The gate closures only led to more problems as some unruly fans “continued to engage in illegal conduct — fighting police officers, breaking down walls and barricades and vandalizing the stadium,” the Hard Rock statement continued.
And once the stadium reached capacity, official said they had no choice but to keep fans out, even those with tickets.
“We understand there are disappointed ticket holders who were not able to enter the stadium after the perimeter was closed, and we will work in partnership with CONMEBOL to address those individual concerns,” according to a the Hard Rock Stadium statement.
“Ultimately, there is nothing more important than the health and safety of all guests and staff, and that will always remain our priority.”

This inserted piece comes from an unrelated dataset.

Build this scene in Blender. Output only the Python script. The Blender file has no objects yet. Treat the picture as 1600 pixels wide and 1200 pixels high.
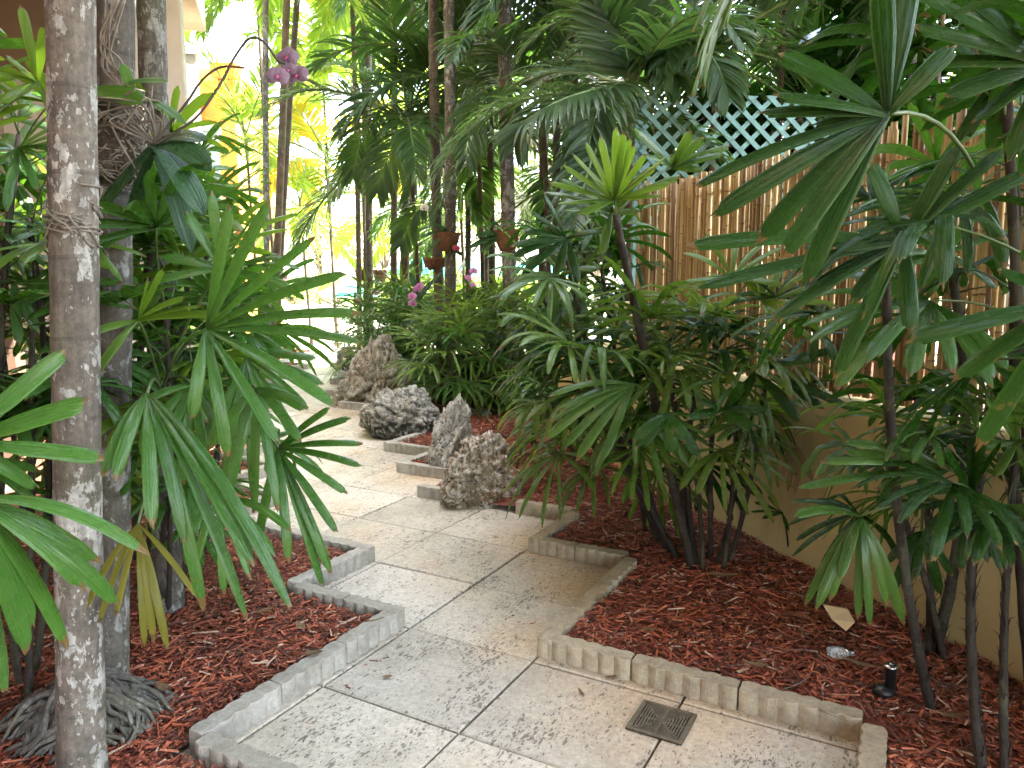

Fans with tickets wandered from gate to gate, in desperate hopes that someone would let them inside.
“There were so many people in the same situation, hundreds of people just going around to every exit,” Hwang said. “Frustration would be the understatement of the century.”
The match had been slated to start at 8 p.m. but as the gates became bottlenecked, officials pushed back kickoff — first to 8:30 p.m., then 8:45 p.m. and finally 9:15 p.m. before action got underway at about 9:22 p.m.